-- start of Available records --
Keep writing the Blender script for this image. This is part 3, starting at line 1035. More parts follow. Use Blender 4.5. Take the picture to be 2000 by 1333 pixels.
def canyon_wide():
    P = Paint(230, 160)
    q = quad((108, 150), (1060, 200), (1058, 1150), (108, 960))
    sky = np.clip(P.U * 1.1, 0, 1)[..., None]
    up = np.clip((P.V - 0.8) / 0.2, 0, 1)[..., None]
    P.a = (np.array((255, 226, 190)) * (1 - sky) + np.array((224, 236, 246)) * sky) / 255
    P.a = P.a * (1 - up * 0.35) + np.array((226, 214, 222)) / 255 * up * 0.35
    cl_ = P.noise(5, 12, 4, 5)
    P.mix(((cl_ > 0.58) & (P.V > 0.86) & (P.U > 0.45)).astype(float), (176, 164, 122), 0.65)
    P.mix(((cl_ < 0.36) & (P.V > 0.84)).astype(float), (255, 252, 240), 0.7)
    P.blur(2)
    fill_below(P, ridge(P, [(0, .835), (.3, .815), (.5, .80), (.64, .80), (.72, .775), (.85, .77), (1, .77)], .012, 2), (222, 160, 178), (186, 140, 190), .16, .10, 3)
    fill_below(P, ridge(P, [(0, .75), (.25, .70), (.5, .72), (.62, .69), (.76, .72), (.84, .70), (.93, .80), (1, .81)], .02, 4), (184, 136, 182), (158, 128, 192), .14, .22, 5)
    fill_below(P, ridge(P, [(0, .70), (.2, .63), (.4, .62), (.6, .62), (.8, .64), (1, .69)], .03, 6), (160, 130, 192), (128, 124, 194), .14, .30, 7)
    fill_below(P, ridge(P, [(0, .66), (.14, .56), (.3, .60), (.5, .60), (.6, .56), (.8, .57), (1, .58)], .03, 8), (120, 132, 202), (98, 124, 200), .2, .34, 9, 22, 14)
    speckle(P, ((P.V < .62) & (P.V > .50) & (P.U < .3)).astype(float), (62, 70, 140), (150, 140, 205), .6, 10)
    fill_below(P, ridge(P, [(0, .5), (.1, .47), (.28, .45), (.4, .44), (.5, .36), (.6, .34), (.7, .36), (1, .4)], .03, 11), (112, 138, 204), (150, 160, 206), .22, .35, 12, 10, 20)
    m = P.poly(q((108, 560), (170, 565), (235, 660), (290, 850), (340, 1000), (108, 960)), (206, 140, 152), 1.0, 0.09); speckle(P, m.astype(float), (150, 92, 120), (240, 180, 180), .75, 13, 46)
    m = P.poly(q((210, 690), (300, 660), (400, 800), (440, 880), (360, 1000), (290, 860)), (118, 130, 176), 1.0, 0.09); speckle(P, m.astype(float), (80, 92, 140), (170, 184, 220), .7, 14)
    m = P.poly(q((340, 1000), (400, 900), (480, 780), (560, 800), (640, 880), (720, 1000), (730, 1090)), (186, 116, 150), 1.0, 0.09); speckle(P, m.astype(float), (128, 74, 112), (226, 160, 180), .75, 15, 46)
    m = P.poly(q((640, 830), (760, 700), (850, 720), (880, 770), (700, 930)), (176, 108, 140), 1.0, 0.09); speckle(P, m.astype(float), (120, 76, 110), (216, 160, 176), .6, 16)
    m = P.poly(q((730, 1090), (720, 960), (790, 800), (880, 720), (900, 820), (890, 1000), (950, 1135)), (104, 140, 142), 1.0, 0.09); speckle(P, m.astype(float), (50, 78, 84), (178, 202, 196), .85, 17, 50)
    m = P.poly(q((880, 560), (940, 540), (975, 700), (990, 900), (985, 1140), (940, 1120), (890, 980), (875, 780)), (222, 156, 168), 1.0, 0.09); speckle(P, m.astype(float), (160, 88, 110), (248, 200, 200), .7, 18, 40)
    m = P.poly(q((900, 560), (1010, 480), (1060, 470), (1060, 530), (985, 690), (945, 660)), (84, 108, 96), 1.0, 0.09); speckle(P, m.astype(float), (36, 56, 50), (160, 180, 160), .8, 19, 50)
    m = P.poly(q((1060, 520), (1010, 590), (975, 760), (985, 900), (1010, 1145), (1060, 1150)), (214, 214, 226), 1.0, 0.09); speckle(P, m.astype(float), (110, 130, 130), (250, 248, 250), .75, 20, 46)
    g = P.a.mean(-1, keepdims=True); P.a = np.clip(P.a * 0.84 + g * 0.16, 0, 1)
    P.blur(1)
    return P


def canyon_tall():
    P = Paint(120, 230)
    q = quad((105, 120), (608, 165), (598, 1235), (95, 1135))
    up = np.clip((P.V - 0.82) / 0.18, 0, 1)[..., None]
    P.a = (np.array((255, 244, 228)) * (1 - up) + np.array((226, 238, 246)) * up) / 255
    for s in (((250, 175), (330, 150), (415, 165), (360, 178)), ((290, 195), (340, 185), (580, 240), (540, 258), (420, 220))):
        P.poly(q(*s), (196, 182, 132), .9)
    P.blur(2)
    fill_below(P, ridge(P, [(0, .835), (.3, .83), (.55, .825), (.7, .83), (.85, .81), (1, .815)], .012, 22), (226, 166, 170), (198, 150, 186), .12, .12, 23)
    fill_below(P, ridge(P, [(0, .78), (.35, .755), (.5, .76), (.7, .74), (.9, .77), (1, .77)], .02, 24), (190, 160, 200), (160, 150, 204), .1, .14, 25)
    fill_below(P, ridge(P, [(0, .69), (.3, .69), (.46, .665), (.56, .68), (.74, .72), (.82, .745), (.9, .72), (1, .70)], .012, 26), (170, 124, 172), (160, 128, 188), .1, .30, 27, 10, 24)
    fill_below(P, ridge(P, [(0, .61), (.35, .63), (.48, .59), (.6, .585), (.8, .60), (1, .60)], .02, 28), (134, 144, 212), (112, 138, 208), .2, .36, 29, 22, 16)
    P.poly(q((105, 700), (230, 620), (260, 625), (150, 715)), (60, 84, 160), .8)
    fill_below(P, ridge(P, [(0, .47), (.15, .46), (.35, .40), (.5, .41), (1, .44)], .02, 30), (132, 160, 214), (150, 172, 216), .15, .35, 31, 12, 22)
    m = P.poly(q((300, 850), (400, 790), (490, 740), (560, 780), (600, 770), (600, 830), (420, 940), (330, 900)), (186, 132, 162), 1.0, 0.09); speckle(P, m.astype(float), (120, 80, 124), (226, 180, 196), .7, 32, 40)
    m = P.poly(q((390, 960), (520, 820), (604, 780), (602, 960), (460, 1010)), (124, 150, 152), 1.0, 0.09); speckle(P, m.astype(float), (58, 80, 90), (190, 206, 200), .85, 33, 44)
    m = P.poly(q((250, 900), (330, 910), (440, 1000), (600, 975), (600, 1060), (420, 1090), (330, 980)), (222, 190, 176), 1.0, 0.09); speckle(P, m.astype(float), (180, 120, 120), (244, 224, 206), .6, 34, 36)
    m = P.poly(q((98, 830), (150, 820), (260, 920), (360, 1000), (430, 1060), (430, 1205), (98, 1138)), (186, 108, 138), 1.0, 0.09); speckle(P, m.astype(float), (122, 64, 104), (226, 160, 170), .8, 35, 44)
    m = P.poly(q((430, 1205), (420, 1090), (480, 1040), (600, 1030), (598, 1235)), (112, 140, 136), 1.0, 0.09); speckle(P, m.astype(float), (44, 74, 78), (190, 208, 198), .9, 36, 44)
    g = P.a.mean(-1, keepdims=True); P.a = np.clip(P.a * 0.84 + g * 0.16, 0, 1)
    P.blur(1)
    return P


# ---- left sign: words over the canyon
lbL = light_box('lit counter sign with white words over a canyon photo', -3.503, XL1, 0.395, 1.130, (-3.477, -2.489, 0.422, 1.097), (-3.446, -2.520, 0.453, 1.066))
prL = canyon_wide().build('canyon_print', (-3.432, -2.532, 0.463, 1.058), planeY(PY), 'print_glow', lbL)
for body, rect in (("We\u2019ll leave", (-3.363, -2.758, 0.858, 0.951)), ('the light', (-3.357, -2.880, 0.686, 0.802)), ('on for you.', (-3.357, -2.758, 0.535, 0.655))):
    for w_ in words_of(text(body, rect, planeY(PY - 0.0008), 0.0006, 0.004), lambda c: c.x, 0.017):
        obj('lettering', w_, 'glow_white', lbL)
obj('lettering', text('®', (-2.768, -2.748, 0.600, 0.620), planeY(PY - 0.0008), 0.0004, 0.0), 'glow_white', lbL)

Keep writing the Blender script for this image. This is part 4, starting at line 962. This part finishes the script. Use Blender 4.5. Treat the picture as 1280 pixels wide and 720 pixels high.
-- end of Available records --
Go through the entries above and pull out each line with "part" in it.

Keep writing the Blender script for this image. This is part 3, starting at line 1035. More parts follow. Use Blender 4.5. Take the picture to be 2000 by 1333 pixels.
Keep writing the Blender script for this image. This is part 4, starting at line 962. This part finishes the script. Use Blender 4.5. Treat the picture as 1280 pixels wide and 720 pixels high.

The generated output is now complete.